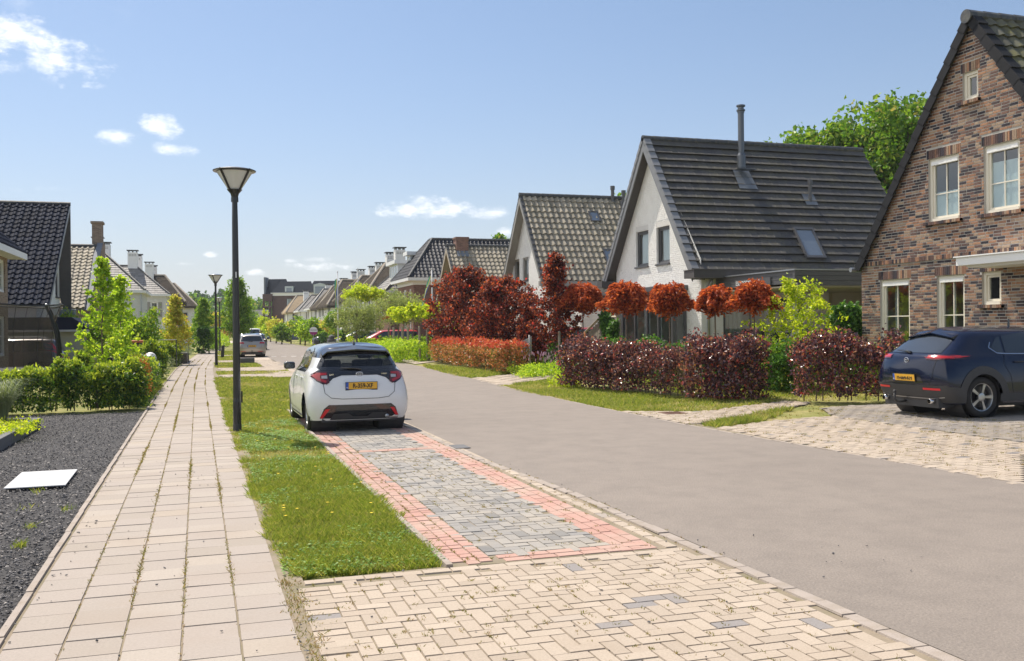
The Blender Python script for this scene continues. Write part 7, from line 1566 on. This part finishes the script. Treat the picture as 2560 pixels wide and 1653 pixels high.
hedge('laurel_hedge', 'broad dark laurel clump beside the path with bright tips', (-2.2, 22.8), (-1.45, 23.3), .85, .93, L_laur, 5800, .105, asp=.36, group='laurel shrubs along the front gardens', stems=6, tips=(L_tip, 330, .76), cr=.07, gap=.06, lump=.3)
hedge('dead_shrub', 'rust brown dead shrub in the laurel hedge beside the path', (-1.62, 24.0), (-1.5, 24.6), .45, 1.0, L_dead, 1700, .085, asp=.36, cat='shrub', stems=6, cr=.07, gap=.05, lump=.4)
hedge('laurel_hedge', 'long laurel row running along the left side of the path', (-1.78, 24.8), (-1.75, 31.5), .7, .88, L_laur, 7600, .10, asp=.36, group='laurel shrubs along the front gardens', stems=10, tips=(L_tip, 560, .74), cr=.08, gap=.04, lump=.4)
hedge('laurel_hedge', 'single upright laurel bush at the end of the gravel beside the path', (-1.85, 36.0), (-1.55, 36.3), .75, 1.2, L_laur, 2700, .11, asp=.38, group='laurel shrubs along the front gardens', stems=4, tips=(L_tip, 150, .7), cr=.08, gap=.12, lump=.4)
for p0, p1, w_, h, n, lb in (((-3.9, 33), (-3.2, 33.2), .8, .95, 2400, 'dark round laurel behind the trampoline pole'), ((-3.3, 35), (-2.3, 35.4), .7, .8, 1900, 'low laurel behind the staked young maples'), ((-3.4, 38), (-1.9, 38.5), 1.0, 1.05, 3600, 'laurel mass beside the white bag'), ((-4.5, 42), (-1.8, 43), 1.2, 1.2, 5200, 'yellow tipped laurel row behind the terracotta pot')):
    hedge('laurel_hedge', lb, p0, p1, w_, h, L_laur, n, .11, asp=.4, group='laurel shrubs along the front gardens', tips=(L_tip, n//14, .7), cr=.09, gap=.04, lump=.5)
hedge('pleached_shrub', 'row of leafy shrubs on thin stems behind the wire rail', (-6.5, 47.5), (-2.2, 48.5), 1.0, 2.35, L_green, 10500, .13, cat='shrub', cr=.16, gap=.7, lump=.5, stems=8, tips=(L_tip, 300, .7))
hedge('garden_shrub', 'dark shrub mass under the leafy row on the left', (-7.5, 50), (-2.0, 51), 1.2, 1.35, L_green, 7000, .13, cat='shrub', cr=.12, gap=0, lump=.4)
hedge('clipped_hedge', 'long flat topped hedge ending dark beside the footpath', (-12, 75), (-.55, 75), 1.0, 1.85, L_green, 8500, .15, cr=.06, gap=0, lump=.05)
hedge('clipped_hedge', 'dark block end of the tall hedge beside the footpath', (-.55, 75.0), (.25, 74.9), 1.15, 1.9, L_dark, 3000, .13, cr=.05, gap=0, lump=.03)
hedge('clipped_hedge', 'green hedge continuing beyond the dark hedge block', (-.2, 84), (.6, 92), 1.2, 1.7, L_green, 3400, .16, cr=.08, gap=0, lump=.15)
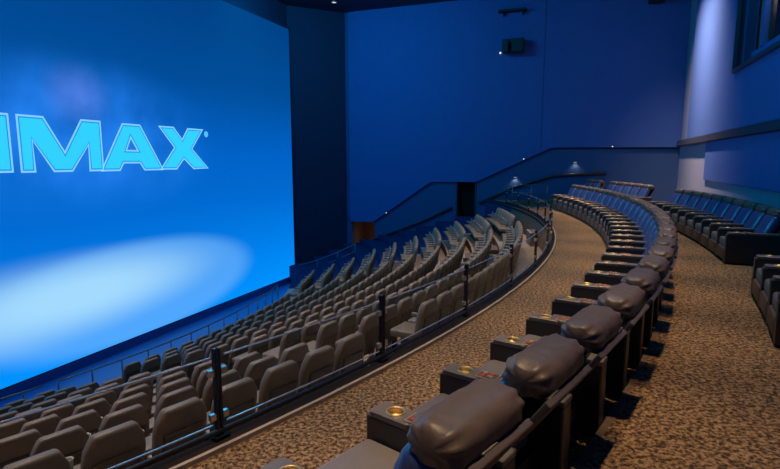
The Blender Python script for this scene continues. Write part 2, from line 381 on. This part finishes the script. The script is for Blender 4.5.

= = = =

Output the data exactly. Pictures don't belong in the result.

> [Response]:
The Blender Python script for this scene continues. Write part 7, from line 1566 on. This part finishes the script. Treat the picture as 2560 pixels wide and 1653 pixels high.
hedge('laurel_hedge', 'broad dark laurel clump beside the path with bright tips', (-2.2, 22.8), (-1.45, 23.3), .85, .93, L_laur, 5800, .105, asp=.36, group='laurel shrubs along the front gardens', stems=6, tips=(L_tip, 330, .76), cr=.07, gap=.06, lump=.3)
hedge('dead_shrub', 'rust brown dead shrub in the laurel hedge beside the path', (-1.62, 24.0), (-1.5, 24.6), .45, 1.0, L_dead, 1700, .085, asp=.36, cat='shrub', stems=6, cr=.07, gap=.05, lump=.4)
hedge('laurel_hedge', 'long laurel row running along the left side of the path', (-1.78, 24.8), (-1.75, 31.5), .7, .88, L_laur, 7600, .10, asp=.36, group='laurel shrubs along the front gardens', stems=10, tips=(L_tip, 560, .74), cr=.08, gap=.04, lump=.4)
hedge('laurel_hedge', 'single upright laurel bush at the end of the gravel beside the path', (-1.85, 36.0), (-1.55, 36.3), .75, 1.2, L_laur, 2700, .11, asp=.38, group='laurel shrubs along the front gardens', stems=4, tips=(L_tip, 150, .7), cr=.08, gap=.12, lump=.4)
for p0, p1, w_, h, n, lb in (((-3.9, 33), (-3.2, 33.2), .8, .95, 2400, 'dark round laurel behind the trampoline pole'), ((-3.3, 35), (-2.3, 35.4), .7, .8, 1900, 'low laurel behind the staked young maples'), ((-3.4, 38), (-1.9, 38.5), 1.0, 1.05, 3600, 'laurel mass beside the white bag'), ((-4.5, 42), (-1.8, 43), 1.2, 1.2, 5200, 'yellow tipped laurel row behind the terracotta pot')):
    hedge('laurel_hedge', lb, p0, p1, w_, h, L_laur, n, .11, asp=.4, group='laurel shrubs along the front gardens', tips=(L_tip, n//14, .7), cr=.09, gap=.04, lump=.5)
hedge('pleached_shrub', 'row of leafy shrubs on thin stems behind the wire rail', (-6.5, 47.5), (-2.2, 48.5), 1.0, 2.35, L_green, 10500, .13, cat='shrub', cr=.16, gap=.7, lump=.5, stems=8, tips=(L_tip, 300, .7))
hedge('garden_shrub', 'dark shrub mass under the leafy row on the left', (-7.5, 50), (-2.0, 51), 1.2, 1.35, L_green, 7000, .13, cat='shrub', cr=.12, gap=0, lump=.4)
hedge('clipped_hedge', 'long flat topped hedge ending dark beside the footpath', (-12, 75), (-.55, 75), 1.0, 1.85, L_green, 8500, .15, cr=.06, gap=0, lump=.05)
hedge('clipped_hedge', 'dark block end of the tall hedge beside the footpath', (-.55, 75.0), (.25, 74.9), 1.15, 1.9, L_dark, 3000, .13, cr=.05, gap=0, lump=.03)
hedge('clipped_hedge', 'green hedge continuing beyond the dark hedge block', (-.2, 84), (.6, 92), 1.2, 1.7, L_green, 3400, .16, cr=.08, gap=0, lump=.15)
The Blender Python script for this scene continues. Write part 2, from line 381 on. This part finishes the script. The script is for Blender 4.5.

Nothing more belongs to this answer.